I find this so interesting because it is such a strange and novel idea to me that self-denial of things that are good in themselves might be a noble thing, and that a love of comforts and simple pleasure might be a bad thing. The logic of utilitarianism has bitten so deeply into us-- into all of us-- that it has hard to see anything wrong with something that does nobody any harm, and equally hard to see anything meritorious in something that confers no obvious benefit.
And yet-- this idea isn't so strange, after all. All my life I have felt (along with most people, I suppose) an admiration for those who live a more arduous and constrained existence; the Amish, or peasants in less developed countries, or our own predecessors of several generations ago.
As I was writing the above lines, I had a memory of my mother getting me ready for school, when I was a little boy, and of how I would flinch from washing my face in cold water. "How would you get by in the army?", my mother would ask, which seemed like an irrefutable argument to me.
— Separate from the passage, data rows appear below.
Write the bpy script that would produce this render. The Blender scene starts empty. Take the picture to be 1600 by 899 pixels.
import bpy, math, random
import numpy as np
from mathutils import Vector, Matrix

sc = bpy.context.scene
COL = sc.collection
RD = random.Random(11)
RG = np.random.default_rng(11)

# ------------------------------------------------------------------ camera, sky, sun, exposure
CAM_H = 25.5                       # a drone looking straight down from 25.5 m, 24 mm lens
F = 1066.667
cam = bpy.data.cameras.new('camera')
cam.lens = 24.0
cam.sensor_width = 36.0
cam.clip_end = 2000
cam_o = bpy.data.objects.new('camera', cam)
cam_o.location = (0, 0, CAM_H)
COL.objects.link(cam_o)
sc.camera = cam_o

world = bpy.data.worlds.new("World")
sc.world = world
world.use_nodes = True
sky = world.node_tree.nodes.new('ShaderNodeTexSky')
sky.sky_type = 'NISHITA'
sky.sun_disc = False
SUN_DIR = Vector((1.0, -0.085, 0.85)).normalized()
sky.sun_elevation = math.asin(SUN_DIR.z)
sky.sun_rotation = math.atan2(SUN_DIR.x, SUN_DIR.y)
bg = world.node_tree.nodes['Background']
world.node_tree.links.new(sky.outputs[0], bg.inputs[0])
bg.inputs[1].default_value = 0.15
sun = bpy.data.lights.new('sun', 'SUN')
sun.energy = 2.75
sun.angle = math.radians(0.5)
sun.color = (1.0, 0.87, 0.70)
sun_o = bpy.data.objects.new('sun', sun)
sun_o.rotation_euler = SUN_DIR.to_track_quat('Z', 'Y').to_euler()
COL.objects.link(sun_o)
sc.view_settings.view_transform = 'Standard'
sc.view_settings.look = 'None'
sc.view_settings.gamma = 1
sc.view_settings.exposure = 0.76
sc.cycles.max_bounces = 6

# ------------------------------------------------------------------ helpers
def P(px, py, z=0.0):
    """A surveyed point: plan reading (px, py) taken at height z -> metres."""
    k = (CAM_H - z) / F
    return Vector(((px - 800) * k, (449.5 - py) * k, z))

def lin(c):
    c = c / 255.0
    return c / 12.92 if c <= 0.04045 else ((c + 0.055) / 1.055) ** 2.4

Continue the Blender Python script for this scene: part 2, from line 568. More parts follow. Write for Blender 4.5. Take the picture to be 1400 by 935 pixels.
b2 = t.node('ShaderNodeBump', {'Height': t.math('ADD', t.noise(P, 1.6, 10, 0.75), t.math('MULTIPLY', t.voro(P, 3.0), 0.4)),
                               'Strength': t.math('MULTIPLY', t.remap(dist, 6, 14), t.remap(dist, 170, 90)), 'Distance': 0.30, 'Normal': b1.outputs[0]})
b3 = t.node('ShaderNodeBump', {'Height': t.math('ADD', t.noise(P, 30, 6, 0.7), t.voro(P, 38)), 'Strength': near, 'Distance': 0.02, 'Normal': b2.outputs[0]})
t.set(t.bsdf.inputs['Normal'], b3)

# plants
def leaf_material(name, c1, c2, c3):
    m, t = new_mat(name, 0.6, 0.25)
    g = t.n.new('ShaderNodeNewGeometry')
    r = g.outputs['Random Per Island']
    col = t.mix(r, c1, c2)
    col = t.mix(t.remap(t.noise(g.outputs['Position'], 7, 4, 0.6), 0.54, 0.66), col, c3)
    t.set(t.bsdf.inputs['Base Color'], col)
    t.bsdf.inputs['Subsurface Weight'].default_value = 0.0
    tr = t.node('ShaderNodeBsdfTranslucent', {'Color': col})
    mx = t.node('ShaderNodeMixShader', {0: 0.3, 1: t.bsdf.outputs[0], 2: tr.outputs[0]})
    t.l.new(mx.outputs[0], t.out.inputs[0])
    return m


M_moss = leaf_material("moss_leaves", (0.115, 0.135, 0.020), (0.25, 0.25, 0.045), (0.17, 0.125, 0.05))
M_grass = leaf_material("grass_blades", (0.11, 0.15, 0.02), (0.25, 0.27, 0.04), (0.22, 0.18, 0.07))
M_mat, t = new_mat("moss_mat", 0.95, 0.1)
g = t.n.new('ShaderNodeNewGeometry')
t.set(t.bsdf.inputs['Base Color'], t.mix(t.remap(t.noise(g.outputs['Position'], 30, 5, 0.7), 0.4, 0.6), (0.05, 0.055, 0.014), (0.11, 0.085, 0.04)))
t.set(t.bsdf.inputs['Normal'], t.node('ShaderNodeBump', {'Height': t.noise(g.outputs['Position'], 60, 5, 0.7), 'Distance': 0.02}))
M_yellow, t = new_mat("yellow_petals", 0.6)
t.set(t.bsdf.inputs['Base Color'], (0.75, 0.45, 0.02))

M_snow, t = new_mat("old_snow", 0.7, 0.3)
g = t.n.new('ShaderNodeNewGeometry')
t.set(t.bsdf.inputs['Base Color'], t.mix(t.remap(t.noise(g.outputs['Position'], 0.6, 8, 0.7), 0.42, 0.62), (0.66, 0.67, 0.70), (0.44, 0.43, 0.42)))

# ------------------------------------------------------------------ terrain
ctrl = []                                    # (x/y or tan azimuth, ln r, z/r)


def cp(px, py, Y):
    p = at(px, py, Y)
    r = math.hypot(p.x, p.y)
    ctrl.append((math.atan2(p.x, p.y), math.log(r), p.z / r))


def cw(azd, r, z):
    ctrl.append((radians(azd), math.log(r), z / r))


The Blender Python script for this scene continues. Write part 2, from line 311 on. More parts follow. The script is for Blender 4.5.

I remember another time, when I was reading Little House on the Prairie, walking to school with my older sisters and wishing we were barefooted.
Then there is the alarm that so many of us feel about technology and consumerism, and the spectacular gains in convenience and self-indulgence this allows. Somehow, it isn't just the fact that this new lifestyle might make us fatter or shorten our attention spans that bothers us. There seems something decadent about it in itself.
I don't want to sound like St. Simon Stylites. I am very far from being ascetical. Very far. Few people are more enthusiastic about food, drink, bed, and cosiness than I am. (Once, in college, I bought five cream cakes for a pound and ate them all then and there, on the street.) But perhaps that is why the ascetical ideal seems so fascinating to me.